■ **Data shown**:
[Start]
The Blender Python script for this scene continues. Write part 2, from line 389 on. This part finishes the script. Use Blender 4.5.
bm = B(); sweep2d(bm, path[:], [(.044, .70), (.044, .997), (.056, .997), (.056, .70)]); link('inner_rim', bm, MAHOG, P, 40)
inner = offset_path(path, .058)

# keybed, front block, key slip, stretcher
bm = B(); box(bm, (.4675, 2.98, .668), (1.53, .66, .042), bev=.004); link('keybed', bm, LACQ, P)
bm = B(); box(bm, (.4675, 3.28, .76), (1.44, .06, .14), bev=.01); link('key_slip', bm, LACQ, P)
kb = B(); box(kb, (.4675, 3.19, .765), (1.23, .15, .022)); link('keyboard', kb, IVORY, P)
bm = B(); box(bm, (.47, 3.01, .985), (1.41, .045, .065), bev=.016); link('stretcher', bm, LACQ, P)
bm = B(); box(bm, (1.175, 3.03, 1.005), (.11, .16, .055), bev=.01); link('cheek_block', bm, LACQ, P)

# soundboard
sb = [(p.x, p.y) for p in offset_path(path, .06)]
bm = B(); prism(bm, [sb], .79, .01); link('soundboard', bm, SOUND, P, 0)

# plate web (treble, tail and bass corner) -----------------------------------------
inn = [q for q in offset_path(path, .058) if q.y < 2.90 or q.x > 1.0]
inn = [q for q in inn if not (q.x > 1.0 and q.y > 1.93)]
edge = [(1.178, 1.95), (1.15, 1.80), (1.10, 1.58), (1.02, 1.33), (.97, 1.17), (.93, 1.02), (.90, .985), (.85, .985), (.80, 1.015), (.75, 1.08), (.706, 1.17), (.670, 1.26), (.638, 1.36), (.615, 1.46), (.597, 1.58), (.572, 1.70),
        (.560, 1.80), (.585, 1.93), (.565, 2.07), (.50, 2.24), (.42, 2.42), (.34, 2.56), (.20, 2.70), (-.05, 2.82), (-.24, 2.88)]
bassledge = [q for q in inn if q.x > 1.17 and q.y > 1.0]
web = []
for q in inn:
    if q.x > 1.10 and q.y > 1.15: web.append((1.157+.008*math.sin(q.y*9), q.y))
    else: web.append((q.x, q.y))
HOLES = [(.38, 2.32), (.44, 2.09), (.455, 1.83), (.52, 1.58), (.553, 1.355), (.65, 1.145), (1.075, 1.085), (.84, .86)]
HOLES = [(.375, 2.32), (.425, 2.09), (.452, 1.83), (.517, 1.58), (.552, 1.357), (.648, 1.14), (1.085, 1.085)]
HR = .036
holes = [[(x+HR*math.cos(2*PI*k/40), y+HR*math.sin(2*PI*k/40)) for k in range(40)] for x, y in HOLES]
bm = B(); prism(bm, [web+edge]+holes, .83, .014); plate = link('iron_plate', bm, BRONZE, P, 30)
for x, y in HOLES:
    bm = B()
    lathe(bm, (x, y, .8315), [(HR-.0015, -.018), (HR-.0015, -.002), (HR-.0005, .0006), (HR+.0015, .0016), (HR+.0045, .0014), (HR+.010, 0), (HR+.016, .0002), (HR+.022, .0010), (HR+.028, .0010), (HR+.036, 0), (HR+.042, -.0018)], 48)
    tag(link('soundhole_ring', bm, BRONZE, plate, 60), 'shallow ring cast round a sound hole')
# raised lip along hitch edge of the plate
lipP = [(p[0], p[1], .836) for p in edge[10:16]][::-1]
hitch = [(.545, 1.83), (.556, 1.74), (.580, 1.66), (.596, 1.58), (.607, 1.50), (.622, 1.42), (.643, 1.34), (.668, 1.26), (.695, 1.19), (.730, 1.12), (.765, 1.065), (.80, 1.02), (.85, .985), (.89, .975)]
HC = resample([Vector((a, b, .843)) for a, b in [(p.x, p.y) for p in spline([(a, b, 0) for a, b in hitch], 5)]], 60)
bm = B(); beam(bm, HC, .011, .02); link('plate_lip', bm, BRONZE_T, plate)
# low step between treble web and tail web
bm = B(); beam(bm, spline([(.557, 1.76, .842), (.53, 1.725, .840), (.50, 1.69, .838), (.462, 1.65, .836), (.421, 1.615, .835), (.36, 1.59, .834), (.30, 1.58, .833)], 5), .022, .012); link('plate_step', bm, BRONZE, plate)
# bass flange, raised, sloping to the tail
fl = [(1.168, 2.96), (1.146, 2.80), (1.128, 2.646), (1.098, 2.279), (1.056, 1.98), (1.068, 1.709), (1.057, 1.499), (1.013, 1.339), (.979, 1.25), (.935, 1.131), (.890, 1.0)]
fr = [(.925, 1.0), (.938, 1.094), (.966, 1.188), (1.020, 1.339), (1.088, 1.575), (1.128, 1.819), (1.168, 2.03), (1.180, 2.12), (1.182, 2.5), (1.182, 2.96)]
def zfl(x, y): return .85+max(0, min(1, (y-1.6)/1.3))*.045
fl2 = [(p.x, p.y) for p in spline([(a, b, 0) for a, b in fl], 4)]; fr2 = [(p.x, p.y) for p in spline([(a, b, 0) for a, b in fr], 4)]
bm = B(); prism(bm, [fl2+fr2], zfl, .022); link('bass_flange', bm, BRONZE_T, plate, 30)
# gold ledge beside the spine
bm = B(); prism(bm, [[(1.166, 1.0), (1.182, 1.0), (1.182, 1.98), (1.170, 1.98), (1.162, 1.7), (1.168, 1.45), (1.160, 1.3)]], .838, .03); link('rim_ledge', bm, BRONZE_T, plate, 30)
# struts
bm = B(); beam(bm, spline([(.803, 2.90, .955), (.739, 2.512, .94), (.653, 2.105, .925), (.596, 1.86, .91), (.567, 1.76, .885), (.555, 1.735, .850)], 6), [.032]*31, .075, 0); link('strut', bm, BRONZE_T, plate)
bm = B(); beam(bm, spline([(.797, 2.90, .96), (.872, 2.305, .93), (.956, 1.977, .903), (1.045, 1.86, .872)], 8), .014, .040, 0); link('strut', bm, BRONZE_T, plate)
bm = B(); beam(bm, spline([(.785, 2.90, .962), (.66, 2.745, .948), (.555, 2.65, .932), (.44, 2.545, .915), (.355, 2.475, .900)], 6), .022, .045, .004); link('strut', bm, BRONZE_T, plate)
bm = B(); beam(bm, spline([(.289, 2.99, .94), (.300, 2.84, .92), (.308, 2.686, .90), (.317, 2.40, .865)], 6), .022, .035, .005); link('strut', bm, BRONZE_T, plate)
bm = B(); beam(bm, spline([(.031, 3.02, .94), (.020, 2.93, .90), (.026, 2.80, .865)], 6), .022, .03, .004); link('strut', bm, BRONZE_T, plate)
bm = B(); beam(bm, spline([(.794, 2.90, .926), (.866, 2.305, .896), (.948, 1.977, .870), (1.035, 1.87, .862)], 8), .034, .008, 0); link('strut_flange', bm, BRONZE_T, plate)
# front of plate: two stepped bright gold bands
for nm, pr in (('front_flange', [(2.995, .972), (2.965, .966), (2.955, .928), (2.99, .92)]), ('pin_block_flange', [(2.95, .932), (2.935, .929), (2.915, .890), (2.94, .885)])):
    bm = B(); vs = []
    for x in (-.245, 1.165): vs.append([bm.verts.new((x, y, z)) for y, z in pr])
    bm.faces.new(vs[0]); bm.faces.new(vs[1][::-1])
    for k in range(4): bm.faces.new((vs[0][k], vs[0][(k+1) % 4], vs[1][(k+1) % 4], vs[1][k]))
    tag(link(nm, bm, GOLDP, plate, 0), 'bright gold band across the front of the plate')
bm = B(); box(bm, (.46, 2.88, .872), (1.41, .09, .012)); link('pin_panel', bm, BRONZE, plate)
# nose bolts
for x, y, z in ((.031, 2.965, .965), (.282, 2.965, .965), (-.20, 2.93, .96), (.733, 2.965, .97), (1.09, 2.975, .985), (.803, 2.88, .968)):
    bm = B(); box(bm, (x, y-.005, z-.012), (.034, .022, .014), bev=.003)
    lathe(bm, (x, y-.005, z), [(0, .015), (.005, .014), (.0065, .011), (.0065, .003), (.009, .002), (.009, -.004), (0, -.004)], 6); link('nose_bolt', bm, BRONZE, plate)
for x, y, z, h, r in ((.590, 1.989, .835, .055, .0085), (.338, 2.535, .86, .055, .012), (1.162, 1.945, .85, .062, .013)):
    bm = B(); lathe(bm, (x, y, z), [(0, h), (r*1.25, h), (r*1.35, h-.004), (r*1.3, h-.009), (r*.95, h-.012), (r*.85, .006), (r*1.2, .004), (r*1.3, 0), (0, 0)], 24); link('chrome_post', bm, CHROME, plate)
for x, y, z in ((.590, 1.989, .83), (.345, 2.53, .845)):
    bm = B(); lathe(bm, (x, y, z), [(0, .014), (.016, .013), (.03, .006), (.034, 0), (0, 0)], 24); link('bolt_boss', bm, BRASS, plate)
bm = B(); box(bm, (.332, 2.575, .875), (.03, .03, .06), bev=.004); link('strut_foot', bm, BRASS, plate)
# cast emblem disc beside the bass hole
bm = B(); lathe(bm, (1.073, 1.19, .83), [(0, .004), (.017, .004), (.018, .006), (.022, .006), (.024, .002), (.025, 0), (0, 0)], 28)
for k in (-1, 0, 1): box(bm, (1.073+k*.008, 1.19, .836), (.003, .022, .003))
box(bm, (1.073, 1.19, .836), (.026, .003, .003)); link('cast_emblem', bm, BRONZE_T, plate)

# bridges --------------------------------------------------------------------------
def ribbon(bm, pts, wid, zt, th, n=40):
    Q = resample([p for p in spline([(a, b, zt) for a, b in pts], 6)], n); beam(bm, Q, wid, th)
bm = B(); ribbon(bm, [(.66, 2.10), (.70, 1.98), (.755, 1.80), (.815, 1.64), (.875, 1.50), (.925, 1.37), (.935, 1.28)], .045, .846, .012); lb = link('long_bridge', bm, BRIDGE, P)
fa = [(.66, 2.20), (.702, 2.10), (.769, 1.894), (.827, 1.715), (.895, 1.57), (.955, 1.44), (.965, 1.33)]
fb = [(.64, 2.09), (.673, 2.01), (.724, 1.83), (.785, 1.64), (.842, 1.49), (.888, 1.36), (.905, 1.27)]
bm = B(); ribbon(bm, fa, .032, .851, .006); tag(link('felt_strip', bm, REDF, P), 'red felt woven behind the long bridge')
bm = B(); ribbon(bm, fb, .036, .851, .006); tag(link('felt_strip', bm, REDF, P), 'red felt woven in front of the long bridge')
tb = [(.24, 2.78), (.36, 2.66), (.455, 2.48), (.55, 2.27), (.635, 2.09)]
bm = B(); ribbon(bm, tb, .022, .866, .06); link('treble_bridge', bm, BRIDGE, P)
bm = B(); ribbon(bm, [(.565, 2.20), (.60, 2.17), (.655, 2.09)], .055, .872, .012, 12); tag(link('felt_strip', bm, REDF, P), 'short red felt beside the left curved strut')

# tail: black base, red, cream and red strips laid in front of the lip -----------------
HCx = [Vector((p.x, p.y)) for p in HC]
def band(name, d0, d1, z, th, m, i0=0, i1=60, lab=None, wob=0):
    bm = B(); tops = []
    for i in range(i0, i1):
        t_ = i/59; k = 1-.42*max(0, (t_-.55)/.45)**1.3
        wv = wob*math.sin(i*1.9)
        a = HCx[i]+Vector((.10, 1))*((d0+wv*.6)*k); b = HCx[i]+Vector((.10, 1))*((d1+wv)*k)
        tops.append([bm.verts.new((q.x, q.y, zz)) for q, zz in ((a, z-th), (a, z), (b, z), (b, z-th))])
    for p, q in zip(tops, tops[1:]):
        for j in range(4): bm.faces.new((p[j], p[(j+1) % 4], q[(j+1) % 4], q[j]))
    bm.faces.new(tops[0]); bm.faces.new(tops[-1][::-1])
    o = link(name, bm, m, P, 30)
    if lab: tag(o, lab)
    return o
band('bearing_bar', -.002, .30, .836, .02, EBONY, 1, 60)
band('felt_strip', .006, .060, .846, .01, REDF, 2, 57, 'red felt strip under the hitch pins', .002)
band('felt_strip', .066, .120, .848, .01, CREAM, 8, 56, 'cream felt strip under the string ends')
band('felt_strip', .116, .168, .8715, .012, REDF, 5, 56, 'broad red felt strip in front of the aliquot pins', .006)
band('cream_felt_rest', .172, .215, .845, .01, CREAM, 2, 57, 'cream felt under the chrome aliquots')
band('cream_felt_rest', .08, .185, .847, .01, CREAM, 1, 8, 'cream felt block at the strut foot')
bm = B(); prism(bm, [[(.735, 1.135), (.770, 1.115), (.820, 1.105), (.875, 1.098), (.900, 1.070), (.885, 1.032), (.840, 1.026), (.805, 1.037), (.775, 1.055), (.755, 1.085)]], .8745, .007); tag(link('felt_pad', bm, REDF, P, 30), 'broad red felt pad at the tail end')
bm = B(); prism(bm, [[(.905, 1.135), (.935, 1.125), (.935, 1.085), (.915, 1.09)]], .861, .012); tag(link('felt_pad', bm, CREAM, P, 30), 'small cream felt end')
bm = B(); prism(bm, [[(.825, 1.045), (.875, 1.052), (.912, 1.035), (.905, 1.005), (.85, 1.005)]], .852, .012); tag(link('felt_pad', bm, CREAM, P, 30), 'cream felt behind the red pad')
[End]
■ **Instructions to follow**: Set down the lines above as they stand, starting with the first line and ending with the line that contains "bm = B(); prism(bm, [sb], .79, .01);".

■ **The output**:
The Blender Python script for this scene continues. Write part 2, from line 389 on. This part finishes the script. Use Blender 4.5.
bm = B(); sweep2d(bm, path[:], [(.044, .70), (.044, .997), (.056, .997), (.056, .70)]); link('inner_rim', bm, MAHOG, P, 40)
inner = offset_path(path, .058)

# keybed, front block, key slip, stretcher
bm = B(); box(bm, (.4675, 2.98, .668), (1.53, .66, .042), bev=.004); link('keybed', bm, LACQ, P)
bm = B(); box(bm, (.4675, 3.28, .76), (1.44, .06, .14), bev=.01); link('key_slip', bm, LACQ, P)
kb = B(); box(kb, (.4675, 3.19, .765), (1.23, .15, .022)); link('keyboard', kb, IVORY, P)
bm = B(); box(bm, (.47, 3.01, .985), (1.41, .045, .065), bev=.016); link('stretcher', bm, LACQ, P)
bm = B(); box(bm, (1.175, 3.03, 1.005), (.11, .16, .055), bev=.01); link('cheek_block', bm, LACQ, P)

# soundboard
sb = [(p.x, p.y) for p in offset_path(path, .06)]
bm = B(); prism(bm, [sb], .79, .01); link('soundboard', bm, SOUND, P, 0)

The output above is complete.